** Given entries **
_____

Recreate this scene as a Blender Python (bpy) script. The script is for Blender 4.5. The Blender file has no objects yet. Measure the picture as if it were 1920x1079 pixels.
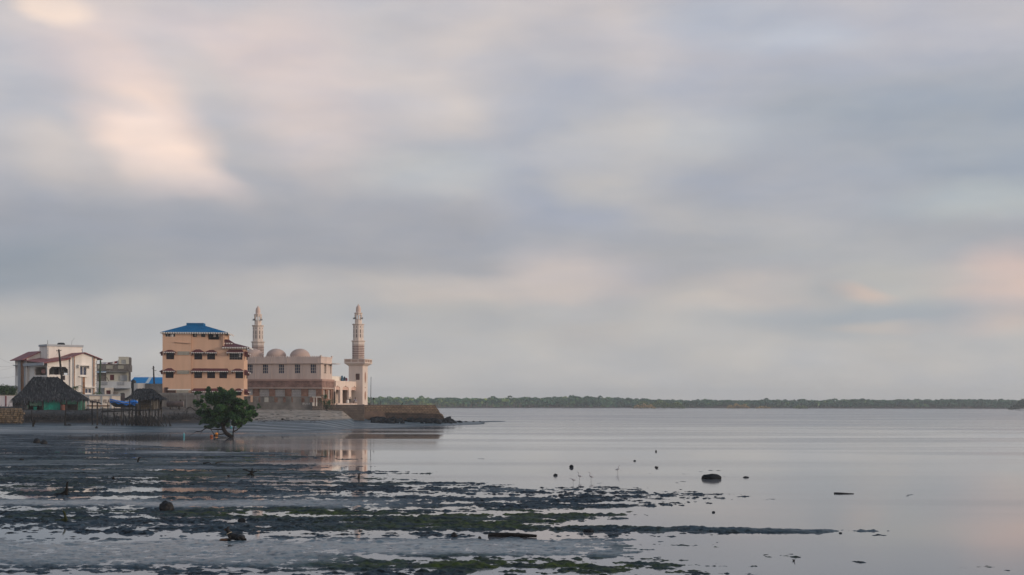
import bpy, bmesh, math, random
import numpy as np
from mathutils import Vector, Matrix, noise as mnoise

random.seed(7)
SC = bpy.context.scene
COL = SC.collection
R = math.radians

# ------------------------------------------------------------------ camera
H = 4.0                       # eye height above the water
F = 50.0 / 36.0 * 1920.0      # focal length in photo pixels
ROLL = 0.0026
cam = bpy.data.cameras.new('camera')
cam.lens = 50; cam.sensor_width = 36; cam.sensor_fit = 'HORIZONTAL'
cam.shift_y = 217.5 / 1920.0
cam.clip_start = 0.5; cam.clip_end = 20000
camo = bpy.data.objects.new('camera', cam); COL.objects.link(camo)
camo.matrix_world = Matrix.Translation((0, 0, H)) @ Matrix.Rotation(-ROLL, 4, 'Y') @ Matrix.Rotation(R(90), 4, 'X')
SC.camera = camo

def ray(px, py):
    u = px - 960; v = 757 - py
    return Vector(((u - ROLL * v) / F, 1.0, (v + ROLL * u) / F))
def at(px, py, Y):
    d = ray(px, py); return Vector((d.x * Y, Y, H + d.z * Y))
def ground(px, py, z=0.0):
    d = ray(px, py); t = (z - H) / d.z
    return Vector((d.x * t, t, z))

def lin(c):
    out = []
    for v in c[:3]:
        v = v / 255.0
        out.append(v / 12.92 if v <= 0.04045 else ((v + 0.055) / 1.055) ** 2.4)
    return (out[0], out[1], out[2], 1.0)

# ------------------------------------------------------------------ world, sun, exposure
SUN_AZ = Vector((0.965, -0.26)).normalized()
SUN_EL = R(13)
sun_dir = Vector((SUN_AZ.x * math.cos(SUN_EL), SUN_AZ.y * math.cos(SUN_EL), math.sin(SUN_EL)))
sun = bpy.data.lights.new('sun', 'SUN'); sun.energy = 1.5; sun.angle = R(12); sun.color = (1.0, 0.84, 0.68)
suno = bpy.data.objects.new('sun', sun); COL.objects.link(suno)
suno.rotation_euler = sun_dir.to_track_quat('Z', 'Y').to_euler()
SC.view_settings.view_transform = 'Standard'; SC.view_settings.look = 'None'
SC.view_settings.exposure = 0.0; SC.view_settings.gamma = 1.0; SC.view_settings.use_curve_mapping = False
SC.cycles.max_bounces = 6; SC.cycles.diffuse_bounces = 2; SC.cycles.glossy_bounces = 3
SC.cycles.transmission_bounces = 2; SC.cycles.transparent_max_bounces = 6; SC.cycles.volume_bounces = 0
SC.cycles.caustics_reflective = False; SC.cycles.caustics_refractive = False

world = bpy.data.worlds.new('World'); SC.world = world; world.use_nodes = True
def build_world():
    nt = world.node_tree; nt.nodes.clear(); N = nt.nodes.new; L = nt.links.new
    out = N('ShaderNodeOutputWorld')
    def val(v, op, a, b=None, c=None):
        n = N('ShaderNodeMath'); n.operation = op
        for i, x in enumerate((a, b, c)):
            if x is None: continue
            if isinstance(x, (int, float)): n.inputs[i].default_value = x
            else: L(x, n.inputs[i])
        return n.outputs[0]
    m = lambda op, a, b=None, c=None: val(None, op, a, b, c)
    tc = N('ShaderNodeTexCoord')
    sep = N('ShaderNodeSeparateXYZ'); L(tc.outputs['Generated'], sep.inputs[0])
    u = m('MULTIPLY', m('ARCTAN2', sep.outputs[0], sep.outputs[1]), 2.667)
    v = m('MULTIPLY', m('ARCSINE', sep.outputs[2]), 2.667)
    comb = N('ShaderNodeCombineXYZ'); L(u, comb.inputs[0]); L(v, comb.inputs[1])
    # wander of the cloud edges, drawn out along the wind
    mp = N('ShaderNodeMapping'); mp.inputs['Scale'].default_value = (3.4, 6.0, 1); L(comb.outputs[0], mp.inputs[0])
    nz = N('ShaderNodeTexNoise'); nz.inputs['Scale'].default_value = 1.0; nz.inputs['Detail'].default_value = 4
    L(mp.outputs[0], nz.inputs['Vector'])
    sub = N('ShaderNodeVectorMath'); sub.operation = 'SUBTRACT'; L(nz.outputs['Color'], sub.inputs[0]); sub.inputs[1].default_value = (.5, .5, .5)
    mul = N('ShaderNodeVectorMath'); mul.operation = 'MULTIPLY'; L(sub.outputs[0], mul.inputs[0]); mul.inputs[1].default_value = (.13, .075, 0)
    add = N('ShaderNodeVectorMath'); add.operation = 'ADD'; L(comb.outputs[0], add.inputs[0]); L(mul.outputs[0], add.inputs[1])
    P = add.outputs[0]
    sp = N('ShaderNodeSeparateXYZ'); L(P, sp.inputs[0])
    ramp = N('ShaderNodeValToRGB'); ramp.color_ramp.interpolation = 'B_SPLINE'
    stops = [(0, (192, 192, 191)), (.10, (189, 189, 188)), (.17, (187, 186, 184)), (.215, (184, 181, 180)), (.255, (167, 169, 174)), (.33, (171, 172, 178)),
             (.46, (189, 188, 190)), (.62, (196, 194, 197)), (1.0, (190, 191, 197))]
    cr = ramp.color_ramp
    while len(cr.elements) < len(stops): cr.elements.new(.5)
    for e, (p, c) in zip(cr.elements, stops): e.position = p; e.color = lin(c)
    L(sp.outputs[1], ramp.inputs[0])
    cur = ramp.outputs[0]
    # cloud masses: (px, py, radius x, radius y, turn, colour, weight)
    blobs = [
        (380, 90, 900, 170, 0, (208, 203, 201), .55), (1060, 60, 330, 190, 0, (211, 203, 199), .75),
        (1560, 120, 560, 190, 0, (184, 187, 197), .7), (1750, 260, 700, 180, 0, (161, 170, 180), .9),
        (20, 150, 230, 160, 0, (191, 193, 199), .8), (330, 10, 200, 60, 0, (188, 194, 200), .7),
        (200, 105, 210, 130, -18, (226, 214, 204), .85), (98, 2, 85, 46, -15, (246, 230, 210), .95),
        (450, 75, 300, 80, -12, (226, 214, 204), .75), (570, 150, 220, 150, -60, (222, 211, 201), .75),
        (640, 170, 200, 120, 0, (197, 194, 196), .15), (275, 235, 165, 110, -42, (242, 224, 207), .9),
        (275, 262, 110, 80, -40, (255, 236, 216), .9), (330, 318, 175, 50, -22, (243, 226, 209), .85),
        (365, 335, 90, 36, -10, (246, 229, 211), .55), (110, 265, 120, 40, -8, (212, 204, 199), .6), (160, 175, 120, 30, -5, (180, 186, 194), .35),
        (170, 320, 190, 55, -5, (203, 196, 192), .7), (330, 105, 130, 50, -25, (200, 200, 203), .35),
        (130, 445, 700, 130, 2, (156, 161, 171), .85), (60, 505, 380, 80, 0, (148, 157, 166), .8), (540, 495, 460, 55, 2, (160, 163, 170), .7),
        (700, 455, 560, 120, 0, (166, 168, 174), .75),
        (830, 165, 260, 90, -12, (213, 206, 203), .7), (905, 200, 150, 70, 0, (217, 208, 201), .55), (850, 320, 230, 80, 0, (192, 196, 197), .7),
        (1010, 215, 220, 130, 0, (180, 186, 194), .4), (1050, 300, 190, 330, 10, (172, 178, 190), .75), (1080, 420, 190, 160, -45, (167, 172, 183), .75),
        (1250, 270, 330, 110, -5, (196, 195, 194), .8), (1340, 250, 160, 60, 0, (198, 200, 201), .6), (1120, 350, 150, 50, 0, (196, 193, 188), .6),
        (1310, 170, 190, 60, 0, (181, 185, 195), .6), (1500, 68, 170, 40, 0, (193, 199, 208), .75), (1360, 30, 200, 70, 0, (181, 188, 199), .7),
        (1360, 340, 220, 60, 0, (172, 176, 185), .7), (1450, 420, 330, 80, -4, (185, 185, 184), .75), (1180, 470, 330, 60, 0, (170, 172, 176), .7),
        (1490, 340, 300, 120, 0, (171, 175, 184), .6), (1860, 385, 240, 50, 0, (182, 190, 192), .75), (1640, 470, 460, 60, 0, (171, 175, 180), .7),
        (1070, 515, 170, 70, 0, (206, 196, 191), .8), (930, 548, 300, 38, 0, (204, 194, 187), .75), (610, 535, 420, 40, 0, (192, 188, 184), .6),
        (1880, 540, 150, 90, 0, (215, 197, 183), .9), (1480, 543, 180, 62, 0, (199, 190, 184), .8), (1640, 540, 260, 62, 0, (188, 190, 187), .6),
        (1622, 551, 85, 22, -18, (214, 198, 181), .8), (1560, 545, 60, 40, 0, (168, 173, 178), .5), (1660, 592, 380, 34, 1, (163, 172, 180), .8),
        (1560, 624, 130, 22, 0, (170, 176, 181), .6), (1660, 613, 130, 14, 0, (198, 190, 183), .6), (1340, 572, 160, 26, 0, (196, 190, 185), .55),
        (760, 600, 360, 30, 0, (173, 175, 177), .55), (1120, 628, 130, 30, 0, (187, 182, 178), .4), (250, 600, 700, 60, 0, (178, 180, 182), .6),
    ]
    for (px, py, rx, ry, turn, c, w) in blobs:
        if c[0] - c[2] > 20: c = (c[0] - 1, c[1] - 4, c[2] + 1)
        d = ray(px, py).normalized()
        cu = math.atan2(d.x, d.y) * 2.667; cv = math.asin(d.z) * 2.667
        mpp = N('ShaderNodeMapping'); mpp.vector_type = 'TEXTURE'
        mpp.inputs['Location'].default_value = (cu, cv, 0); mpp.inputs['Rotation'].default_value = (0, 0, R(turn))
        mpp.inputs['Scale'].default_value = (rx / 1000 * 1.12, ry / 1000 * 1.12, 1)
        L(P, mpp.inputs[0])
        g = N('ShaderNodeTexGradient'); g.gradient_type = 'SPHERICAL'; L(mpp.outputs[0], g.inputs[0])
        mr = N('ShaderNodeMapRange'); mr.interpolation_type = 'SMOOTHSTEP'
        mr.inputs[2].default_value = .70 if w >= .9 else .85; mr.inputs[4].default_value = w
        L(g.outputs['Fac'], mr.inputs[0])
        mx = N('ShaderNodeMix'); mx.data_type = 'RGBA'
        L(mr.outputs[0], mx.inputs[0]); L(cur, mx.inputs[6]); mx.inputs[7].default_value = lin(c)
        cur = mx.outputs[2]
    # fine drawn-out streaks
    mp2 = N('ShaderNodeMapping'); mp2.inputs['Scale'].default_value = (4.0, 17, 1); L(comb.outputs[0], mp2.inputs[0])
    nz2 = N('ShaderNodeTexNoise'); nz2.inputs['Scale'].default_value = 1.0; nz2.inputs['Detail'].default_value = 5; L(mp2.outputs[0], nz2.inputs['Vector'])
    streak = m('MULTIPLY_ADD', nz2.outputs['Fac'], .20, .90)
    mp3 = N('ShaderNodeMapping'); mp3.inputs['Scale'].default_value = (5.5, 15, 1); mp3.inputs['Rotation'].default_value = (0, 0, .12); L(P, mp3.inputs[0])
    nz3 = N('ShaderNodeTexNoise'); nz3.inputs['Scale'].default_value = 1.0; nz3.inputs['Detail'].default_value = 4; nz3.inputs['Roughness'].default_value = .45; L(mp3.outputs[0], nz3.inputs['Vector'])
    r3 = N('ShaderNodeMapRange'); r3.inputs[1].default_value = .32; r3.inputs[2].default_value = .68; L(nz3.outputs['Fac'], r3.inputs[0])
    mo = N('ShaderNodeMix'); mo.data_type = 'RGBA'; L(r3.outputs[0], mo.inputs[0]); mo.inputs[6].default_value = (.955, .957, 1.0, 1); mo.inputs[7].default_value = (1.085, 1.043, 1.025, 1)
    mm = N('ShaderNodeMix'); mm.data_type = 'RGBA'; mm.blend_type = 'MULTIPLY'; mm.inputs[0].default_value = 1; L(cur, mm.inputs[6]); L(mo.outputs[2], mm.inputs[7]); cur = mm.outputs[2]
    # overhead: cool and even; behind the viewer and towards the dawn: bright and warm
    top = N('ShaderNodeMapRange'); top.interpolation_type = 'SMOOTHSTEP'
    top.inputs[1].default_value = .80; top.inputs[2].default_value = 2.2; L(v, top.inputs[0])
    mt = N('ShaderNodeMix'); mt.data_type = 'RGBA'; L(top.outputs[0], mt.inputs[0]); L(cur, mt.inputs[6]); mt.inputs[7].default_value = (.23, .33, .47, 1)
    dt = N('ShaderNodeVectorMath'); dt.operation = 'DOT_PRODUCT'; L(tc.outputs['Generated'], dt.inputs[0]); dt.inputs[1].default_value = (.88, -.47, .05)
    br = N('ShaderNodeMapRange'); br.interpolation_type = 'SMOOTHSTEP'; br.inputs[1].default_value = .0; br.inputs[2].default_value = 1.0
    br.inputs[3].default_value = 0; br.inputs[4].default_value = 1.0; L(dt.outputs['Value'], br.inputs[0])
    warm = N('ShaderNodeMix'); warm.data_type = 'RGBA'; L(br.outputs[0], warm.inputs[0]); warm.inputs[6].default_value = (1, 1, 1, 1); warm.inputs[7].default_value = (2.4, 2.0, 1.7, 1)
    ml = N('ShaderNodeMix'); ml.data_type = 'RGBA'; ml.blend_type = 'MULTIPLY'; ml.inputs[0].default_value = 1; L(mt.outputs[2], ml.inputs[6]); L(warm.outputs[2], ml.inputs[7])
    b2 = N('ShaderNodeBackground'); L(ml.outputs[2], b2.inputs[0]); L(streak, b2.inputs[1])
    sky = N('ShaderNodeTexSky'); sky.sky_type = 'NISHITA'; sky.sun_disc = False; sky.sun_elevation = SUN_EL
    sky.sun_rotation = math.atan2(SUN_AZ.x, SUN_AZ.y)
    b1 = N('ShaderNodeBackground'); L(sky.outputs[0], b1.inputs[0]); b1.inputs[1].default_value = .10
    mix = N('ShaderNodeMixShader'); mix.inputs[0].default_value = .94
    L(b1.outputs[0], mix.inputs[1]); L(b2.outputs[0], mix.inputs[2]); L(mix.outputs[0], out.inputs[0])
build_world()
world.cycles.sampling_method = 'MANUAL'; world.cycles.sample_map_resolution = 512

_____

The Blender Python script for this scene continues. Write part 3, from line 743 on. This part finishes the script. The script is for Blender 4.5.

_____

** What you should do **
Start at the line containing "Recreate this scene" and stop at the line containing "R = math.radians"; transcribe those lines exactly, skipping pictures.

** Problem solution **
Recreate this scene as a Blender Python (bpy) script. The script is for Blender 4.5. The Blender file has no objects yet. Measure the picture as if it were 1920x1079 pixels.
import bpy, bmesh, math, random
import numpy as np
from mathutils import Vector, Matrix, noise as mnoise

random.seed(7)
SC = bpy.context.scene
COL = SC.collection
R = math.radians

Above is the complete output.